Pemerintah Pusat Dinilai PHP kepada Nelayan Budidaya Ikan di Anambas
Oleh : Fredy Silalahi
Jum'at | 15-04-2016 | 19:25 WIB
Bupati Anambas Abdul Haris,Asisten II Andy Agrial,Kadis DKP Yunizar,Staf peneliti DPR RI dan Pengusaha Budidaya Ikan Dodo,ketika meninjau keramba budidaya ikan.JPG
Bupati Anambas Abdul Haris,Asisten II Andy Agrial,Kadis DKP Yunizar,staf peneliti DPR RI dan Pengusaha Budidaya Ikan Dodo, ketika meninjau keramba budidaya ikan   (Foto: Fredy Silalahi)

BATAMTODAY.COM, Anambas - Keberadaan Surat Edaran Direktur Jenderal Perikanan Budidaya Kementrian Kelautan dan Perikanan, Slamet Soebjakto, tertanggal 1 Februari 2016, tentang penghapusan Surat Ijin Kapal Pengangkut Ikan berbendera Asing (SIKPI-A), tak kungjung menemui titik terang.


Akhir-akhir ini, diberitahukan penghapusan SIKPI-A tersebut telah dicabut. Nyatanya, pemerintah pusat diniali hingga hanya sebagai pemberi harapan palsu (PHP) kepada nelayan dan pengusaha budidaya ikan.


Salah satu pengusaha budidaya ikan, Dodo, mengatakan sikap pemerintah hanya mampu berjanji tanpa memiliki kajian yang pasti. Pemerintah pusat bahkan membuat peraturan yang meresahkan nelayan dan pengusaha budidaya ikan di Anambas.

"Pemerintah itu membuat peraturan yang mempersulit kami ini. Peraturannya ngambang semua, tidak ada yang jelas," keluhnya kepada staf Penelitian Keahlian Dewan Sekjen, Komisi IV DPR RI, Jumat
(15/04/2016).

Dodo menambahkan, pihaknya telah mengikuti peraturan yang dibuat oleh pemerintah tersebut. Pihaknya berusaha untuk mengirim hasil budidaya keluar negeri, namun dihambat oleh peraturan pemerintah. Baca: Akhirnya KKP Cabut Surat Penghentian SIKPI-A Khusus di Anambas

"Awalnya izin diberikan kepada kapal Hongkong, tetapi harus cek fisik ke Singapura dan ke Bali. Yang pasti mereka keberatan atas peraturan yang ruwet itu. Kami juga mencoba untuk mengirim hasil budidaya ke Hongkong, tetapi ada peraturan dengan kapasitas di atas 150 Gross Ton tidak diperbolehkan. Nah, kami harus bagaimana?" terangnya.
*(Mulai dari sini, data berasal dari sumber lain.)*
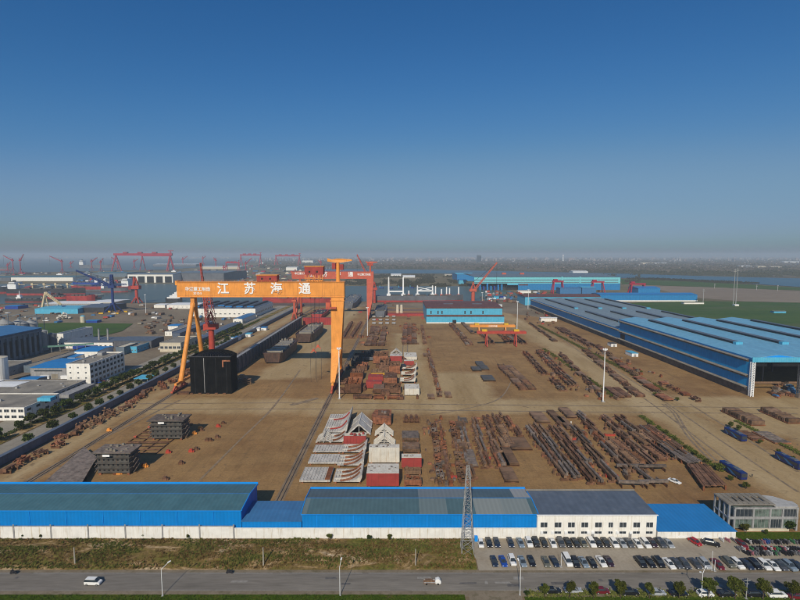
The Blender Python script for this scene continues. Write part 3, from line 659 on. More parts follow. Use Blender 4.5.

Dodo menjelaskan, pihaknya sangat kesulitan, sebab seluruh nelayan mengeluh. Dan pihaknya merasa iba kepada nelayan yang bersusah payah untuk memenuhi kehidupan sehari-hari.

"Nelayan ini sudah mengeluh semua kepada saya, bahwa mereka telah meminjam duit ke pihak bank untuk modal budidaya ikan dan setelah besar baru dijual kepada saya. Nah, kalau yang sekarang ini juga tidak bisa dijual, untuk apa saya tetap membeli hasil mereka. Namun saya kasihan, kehidupan mereka seperti itu. Semestinya pemerintah memperhatikan kami masyarakat kecil yang tinggal di perbatasan ini, dan jangan menyusahkan kami," jelasnya.
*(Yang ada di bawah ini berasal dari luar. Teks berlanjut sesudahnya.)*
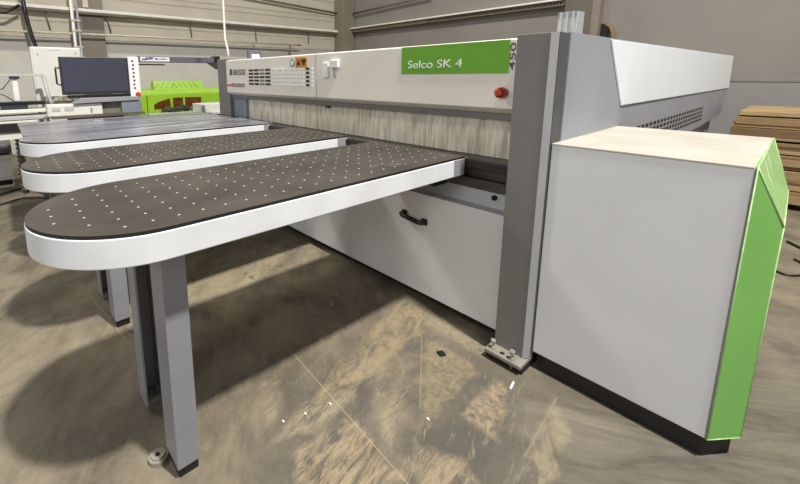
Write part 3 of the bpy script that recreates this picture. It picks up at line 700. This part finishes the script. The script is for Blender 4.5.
pts = [(.02+.10*math.cos(t)+.02, 4.62+.22*math.sin(t), .010) for t in [math.pi*.4 - k*.25 for k in range(16)]]
tag(MB().tube(pts, .007, 6).build('wire_loop', M['black']), 'loop of thin black wire on the floor beyond the green end', 'wire')

# ------------------------------------------------------------------ lights
def area(name, loc, target, size, power, col, sy=None):
    l = bpy.data.lights.new(name, 'AREA'); l.energy = power; l.color = col; l.size = size
    if sy: l.shape = 'RECTANGLE'; l.size_y = sy
    o = bpy.data.objects.new(name, l); COL.objects.link(o); o.location = loc
    o.rotation_euler = (Vector(target)-Vector(loc)).to_track_quat('-Z', 'Y').to_euler(); return o
area('hall_lamp', (2.6, 1.6, 10.0), (-1.8, 1.8, 0), .45, 1800, (1,.975,.93))
area('hall_lamp', (-9.0, -3.5, 8.6), (-1.5, 2.0, .4), 1.0, 300, (1,.98,.94))
area('front_fill', (1.2, -7, 3.6), (-1.2, 2, .9), 3.0, 175, (.93,.96,1), 1.6)  # added soft fill for the front faces, no real window
wd_ = bpy.data.worlds.new('World'); SC.world = wd_; wd_.use_nodes = True
wd_.node_tree.nodes['Background'].inputs['Color'].default_value = (*S(232,233,236), 1)
wd_.node_tree.nodes['Background'].inputs['Strength'].default_value = .335

# ------------------------------------------------------------------ camera
cam = bpy.data.cameras.new('Camera'); co = bpy.data.objects.new('Camera', cam); COL.objects.link(co); SC.camera = co
r = Vector((0.63319573,-0.13184916,-0.76267881)); 
R_ = Vector((0.63319573, 0,0))
rx, ux, fx = (0.63319573,0.77395473,-0.0075666), (-0.13184916,0.11749265,0.98428211), (-0.76267881,0.62224558,-0.17644112)
rx = (0.63319573, 0.77395473, -0.0075666)
m3 = Matrix(((rx[0],ux[0],-fx[0]),(rx[1],ux[1],-fx[1]),(rx[2],ux[2],-fx[2])))
co.matrix_world = Matrix.Translation((0,0,1.5)) @ m3.to_4x4()
cam.sensor_width = 36; cam.lens = 396.83*36/800; cam.shift_x = (400-325.5)/800; cam.shift_y = -(242-146.8)/800
cam.clip_start = .02; cam.clip_end = 100
SC.view_settings.view_transform = 'Standard'; SC.view_settings.look = 'None'; SC.view_settings.exposure = 0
Sementara, salah satu staf Penelitian Keahlian Dewan Sekjen Komisi IV DPR RI, Heryadi, mengatakan Pemerintah dilarang membuat peraturan yang menentang Undang-undang. Pihaknya juga telah banyak menerima keluhan dari asosiasi nelayan Pantura. Dan pihaknya ingin meneliti semua keluhan yang ada pada masyarakat.

"Itu sudah jelas tertera pada Undang-undang pemerintahan. Sebaiknya Pemerintah perlu pendekatan kepada masyarakat dan membuat kajian sebelum membuat kebijakan. Pemerintah ada untuk menyejahterakan masyarakat, namun nyatanya tugas mereka mempersulit masyarakat. Setelah penelitian ini, kita akan bahas dengan DPR RI untuk mencarikan solusinya," tegasnya.